Foreword

Material poverty is now also clearly on display in the Western showcase, where the possession of wealth offers no safeguards against spiritual poverty. In Plato’s Symposium, the myth of Penia, goddess of poverty, and Poros, the god personifying a wealth of expedients and the ability to satisfy one’s every desire, is a metaphor for the conflict between that part of mankind which is opulent, yet going through a growth crisis, and the indigent part of mankind in search of affluence and consumption.

The ancient forms of poverty, entrenched in the history of the peoples of the South of the world, now encounter new forms of poverty brought about by poorly distributed affluence and by the imperfect mechanisms of the global system. Different and unequal levels of indigence coagulate around the destinies of nation-states – increasingly interdependent destinies where public powers find it hard to govern specific, critical, territorial processes, originating from unemployment and underemployment. Protected social classes, threatened by decreased purchasing power, are full of misgivings regarding their future as consumers. Their accumulation of wealth and thus their savings are being eroded away, while consumer credit generates illusory income and legions of new, anxious debtors.

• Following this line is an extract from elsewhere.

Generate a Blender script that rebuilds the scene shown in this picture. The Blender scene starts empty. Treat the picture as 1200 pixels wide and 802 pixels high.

In global terms, the number of people in the developing countries living on less than one dollar a day dropped from 1 billion 250 thousand in 1990 to 980 million in 2000, a 19% reduction. This is objective progress, and there is every reason to hope UN Millennium Development Goal No. 1 may be achieved by 2015, though the tendency towards improvement registered over recent years is far from homogeneous. Most of the quantitative progress made in the fight against poverty is attributable to the rapid economic growth of Asia and the Far East, with India acting as the driving force for the subcontinent as well.

The new social equation – more consumption, more imbalance and inequality – generates new parallel and complementary phenomena: welfare with fewer resources, ‘low-cost’ neoconsumers, lowering of the threshold of economic survival, permanent job insecurity and the emergence, from the USA to Europe, of an age of ‘middle-class poverty’. The safeguards that the twentieth century conceived - starting with the Welfare State - no longer seem capable alone of protecting the system of accumulation of wealth and democratic political exchange against the social, political, ethnic and religious pressures of our times.

Looming now on the horizon, with impelling and immediate force, is the need for a new balance between market and democracy, between public service and private enterprise. What is demanded is a new order of prosperity, which far from imagining a utopian egualitarian sharing of resources, sounds the praises of an economic system based on meaningful mutual relations, altruism, and willingness to give in the general interest.

The Pio Manzù Centre calls upon all men and women of good will to chart innovative lines of analysis, but also scenarios of hope and positive planning for overcoming the spectre of the third millennium, namely widespread poverty in the context of unequal development.